Wall’s Dark and Golden
It may not have a stick, but there is something sublime about a choc ice – with the wafer-thin crisp chocolate enveloping creamy soft ice cream.
The Dark and Golden was the dark chocolate offering in Wall’s choc ice range and indicative of its time and place that it was deemed special enough to warrant such distinct branding.
Like After Eights and ordering a starter, there was something distinctly grown up about having a Dark and Golden.
Magnum Infinity Chocolate
Throwing my hat firmly into the middle class arena, the Magnum Infinity Chocolate makes the list. Normally I have no time for the ubiquitous ‘widely available handheld indulgence ice cream’, finding it cloying and dull. The addition of cocoa nibs in the dark chocolate coating and dark chocolate ice cream in the centre however, elevate this way above the rest of the Magnum pack.
The name Ice Lolly sure as hell beats Ice Block any day. I have no idea what 90 per cent of these buggers are, but goodness, what an evocative piece of writing. Geez, I feel like an ice lolly now…
Really pleased to see the Lemonade Sparkle on the list.
It’s the best refresher for the summer heat and has a bitterness that has you coming back for more.
However, I would’ve like to have seen the Toffee crumble get a mention.
It’s a different breed to the cooling ice lollies, I would pitch it against the Feast and probably rate it slightly higher.
Like all your top 10’s, well research and enjoyable reads.
Does anyone remember the similar lolly to a lemonade sparkle that had two sticks?

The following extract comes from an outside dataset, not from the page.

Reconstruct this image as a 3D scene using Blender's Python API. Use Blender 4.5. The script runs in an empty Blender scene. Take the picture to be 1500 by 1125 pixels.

The lemonade sparkle was by far my favourite. I am only a young teen still (14) but I treasure my childhood.
As I was growing up, I encountered a bubblegum lolly. It was blue, very blue it always made my lips and toungue bright blue. I loved those ice lollies though, I used to and still am a sucker for any bubblegum or blue raspberry flavoured thing, something about that blueness I loved!
Found this page when googling the Lemonade Sparkle. They weren’t fancy, but they were my favourite. Ah, happy days. And as a youth I used to work in a cinema so remember selling Fabs and Zooms from my ice cream tray! 🙂
Oh! You made me laugh out loud, startling the dog.
I loved the Heart – a choc-ice in that shape with raspberry and vanilla striped, STRIPED I tell you, ice cream inside. Our family used to stop on long car journeys too, at a place called Witney, and Dad would go into a newsagents to buy me a comic and an ice cream. But if I wanted a Heart, I had to get it myself because he was too embarrassed to ask the shop assistant for it…
wow just been taken back 3o yrs.the ice cream van only came round at the weekend,on a sunday though it came in the afternoon just before the film started. one of my favourites was the thunderbirds lolly,the top half was chocolate icecream and the bottom was a mint icecream. on a really hot day it had to be the lemonade sparkle as it was so refreshing. i remember also a box of little chocolates that had icecream inside. they were about a 1cm square, i can remember the vanilla but cant be sure if there was orange and mint flavours as well.